• **Problem requirements**: Transcribe the whole listing below without changing a word, but leave out every image.

• **Given material**:
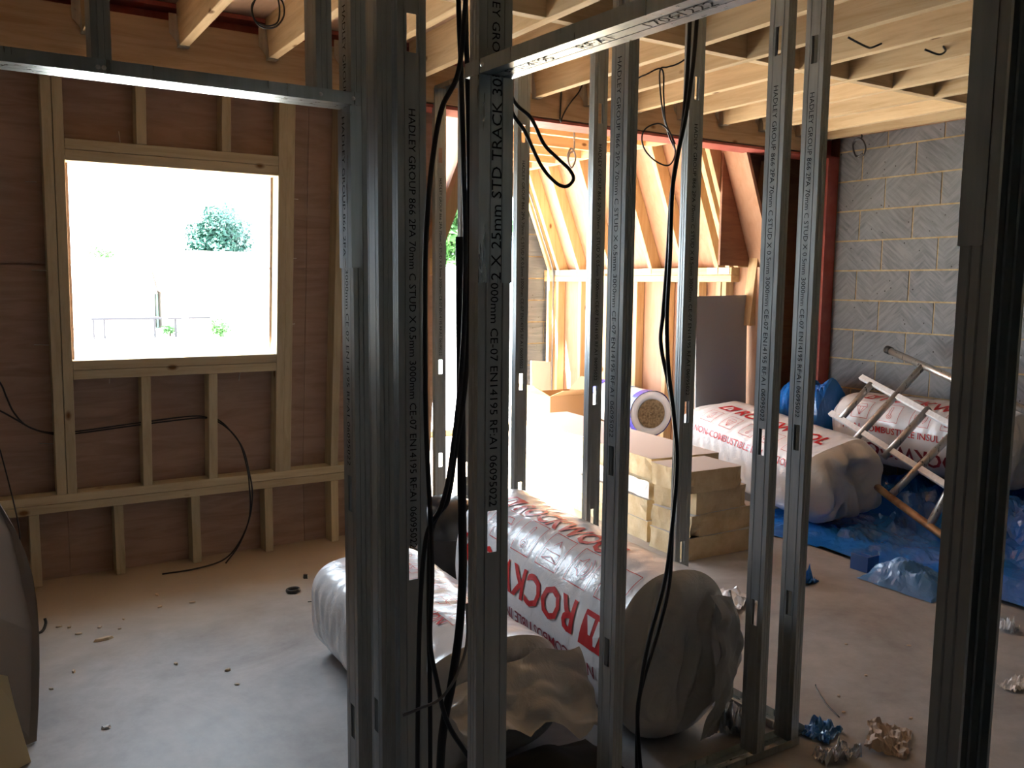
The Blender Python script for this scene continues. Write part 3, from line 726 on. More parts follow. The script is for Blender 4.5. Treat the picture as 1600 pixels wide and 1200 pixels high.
# =================================================================== FOAM SLABS
random.seed(11)
def slab(name, label, cx, cy, z, L, Wd, T, rot, group, chip=0.0, face=None):
    t = thing(name, label, 'foam slab', (cx, cy, z), group)
    ca, sa = math.cos(rot), math.sin(rot); b = MB(); nu, nv = 26, 8
    def put3(x, y, zz): return (cx + ca*x - sa*y, cy + sa*x + ca*y, z+zz)
    sd = random.random()*50
    def edge(x, y, zz):
        ex = (1 if abs(x) > Wd/2-0.001 else 0); ey = (1 if abs(y) > L/2-0.001 else 0)
        k = abs(noise.noise(Vector((x*9+sd, y*9, zz*14))))*0.012 + (chip*max(0, noise.noise(Vector((x*14+sd, y*14, zz*10)))) if ey and ex else 0)
        return put3(x - math.copysign(k, x)*ex, y - math.copysign(k, y)*ey, zz)
    xs = [-Wd/2 + Wd*i/8 for i in range(9)]; ys = [-L/2 + L*i/nu for i in range(nu+1)]; zs = [T*i/3 for i in range(4)]
    for zz in (0, T): b.grid(lambda i, j, zz=zz: edge(xs[round(i*8)], ys[round(j*nu)], zz), 8, nu)
    for x in (-Wd/2, Wd/2): b.grid(lambda i, j, x=x: edge(x, ys[round(j*nu)], zs[round(i*3)]), 3, nu)
    for y in (-L/2, L/2): b.grid(lambda i, j, y=y: edge(xs[round(j*8)], y, zs[round(i*3)]), 3, 8)
    b.build('foam_core', 'foam', t)
    f = MB(); f.grid(lambda i, j: edge(xs[round(i*8)]*0.995, ys[round(j*nu)]*0.998, T+0.0012), 8, nu); f.build('facing', 'foamface', t)
    return t
GS = 'cream foam slabs stacked in the far room'
T_ = 0.122; rz = -0.10
NM = ['bottom', 'second', 'third', 'top']
for k in range(4):
    dx, dy = [(0.0, 0.0), (0.01, 0.02), (0.03, -0.05), (0.02, 0.0)][k]
    slab('foam_slab', ['lowest long cream foam slab of the stack, on the floor', 'second long cream foam slab from the floor in the stack', 'third long cream foam slab from the floor, over white film', 'topmost long cream foam slab with a pale facing'][k], 3.66+dx, 4.70+dy, 0.001+k*(T_+0.002), 1.86, 0.50, T_, rz, GS, 0.05)
    dx, dy = [(0.0, 0.0), (0.02, 0.02), (0.05, 0.03), (0.0, 0.01)][k]
    slab('foam_slab', ['lowest short cream foam offcut at the near end of the stack', 'second short foam offcut from the floor at the stack end', 'third short foam offcut from the floor, chipped at its corner', 'topmost short foam offcut at the near end of the stack'][k], 3.475+dx+[0.08, 0.07, 0.01, 0][k], 3.565+dy, 0.001+k*(T_+0.002), 0.33, [0.56, 0.54, 0.42, 0.40][k], T_, [-0.05, 0.03, 0.06, -0.06][k], GS, 0.09)
b = MB(); b.grid(lambda i, j: (3.335-0.010+0.05*j*0 + (0.17*i) - 0.004*math.sin(i*40), 3.80+1.5*i, 0.36-0.10*j+0.008*noise.noise(Vector((i*20, j*4, 0)))), 40, 4)
tag(b.build('plastic_strip', 'wrap', smooth=True), 'strip of white film with red print hanging on the slab stack', 'plastic film')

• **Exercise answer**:
The Blender Python script for this scene continues. Write part 3, from line 726 on. More parts follow. The script is for Blender 4.5. Treat the picture as 1600 pixels wide and 1200 pixels high.
# =================================================================== FOAM SLABS
random.seed(11)
def slab(name, label, cx, cy, z, L, Wd, T, rot, group, chip=0.0, face=None):
    t = thing(name, label, 'foam slab', (cx, cy, z), group)
    ca, sa = math.cos(rot), math.sin(rot); b = MB(); nu, nv = 26, 8
    def put3(x, y, zz): return (cx + ca*x - sa*y, cy + sa*x + ca*y, z+zz)
    sd = random.random()*50
    def edge(x, y, zz):
        ex = (1 if abs(x) > Wd/2-0.001 else 0); ey = (1 if abs(y) > L/2-0.001 else 0)
        k = abs(noise.noise(Vector((x*9+sd, y*9, zz*14))))*0.012 + (chip*max(0, noise.noise(Vector((x*14+sd, y*14, zz*10)))) if ey and ex else 0)
        return put3(x - math.copysign(k, x)*ex, y - math.copysign(k, y)*ey, zz)
    xs = [-Wd/2 + Wd*i/8 for i in range(9)]; ys = [-L/2 + L*i/nu for i in range(nu+1)]; zs = [T*i/3 for i in range(4)]
    for zz in (0, T): b.grid(lambda i, j, zz=zz: edge(xs[round(i*8)], ys[round(j*nu)], zz), 8, nu)
    for x in (-Wd/2, Wd/2): b.grid(lambda i, j, x=x: edge(x, ys[round(j*nu)], zs[round(i*3)]), 3, nu)
    for y in (-L/2, L/2): b.grid(lambda i, j, y=y: edge(xs[round(j*8)], y, zs[round(i*3)]), 3, 8)
    b.build('foam_core', 'foam', t)
    f = MB(); f.grid(lambda i, j: edge(xs[round(i*8)]*0.995, ys[round(j*nu)]*0.998, T+0.0012), 8, nu); f.build('facing', 'foamface', t)
    return t
GS = 'cream foam slabs stacked in the far room'
T_ = 0.122; rz = -0.10
NM = ['bottom', 'second', 'third', 'top']
for k in range(4):
    dx, dy = [(0.0, 0.0), (0.01, 0.02), (0.03, -0.05), (0.02, 0.0)][k]
    slab('foam_slab', ['lowest long cream foam slab of the stack, on the floor', 'second long cream foam slab from the floor in the stack', 'third long cream foam slab from the floor, over white film', 'topmost long cream foam slab with a pale facing'][k], 3.66+dx, 4.70+dy, 0.001+k*(T_+0.002), 1.86, 0.50, T_, rz, GS, 0.05)
    dx, dy = [(0.0, 0.0), (0.02, 0.02), (0.05, 0.03), (0.0, 0.01)][k]
    slab('foam_slab', ['lowest short cream foam offcut at the near end of the stack', 'second short foam offcut from the floor at the stack end', 'third short foam offcut from the floor, chipped at its corner', 'topmost short foam offcut at the near end of the stack'][k], 3.475+dx+[0.08, 0.07, 0.01, 0][k], 3.565+dy, 0.001+k*(T_+0.002), 0.33, [0.56, 0.54, 0.42, 0.40][k], T_, [-0.05, 0.03, 0.06, -0.06][k], GS, 0.09)
b = MB(); b.grid(lambda i, j: (3.335-0.010+0.05*j*0 + (0.17*i) - 0.004*math.sin(i*40), 3.80+1.5*i, 0.36-0.10*j+0.008*noise.noise(Vector((i*20, j*4, 0)))), 40, 4)
tag(b.build('plastic_strip', 'wrap', smooth=True), 'strip of white film with red print hanging on the slab stack', 'plastic film')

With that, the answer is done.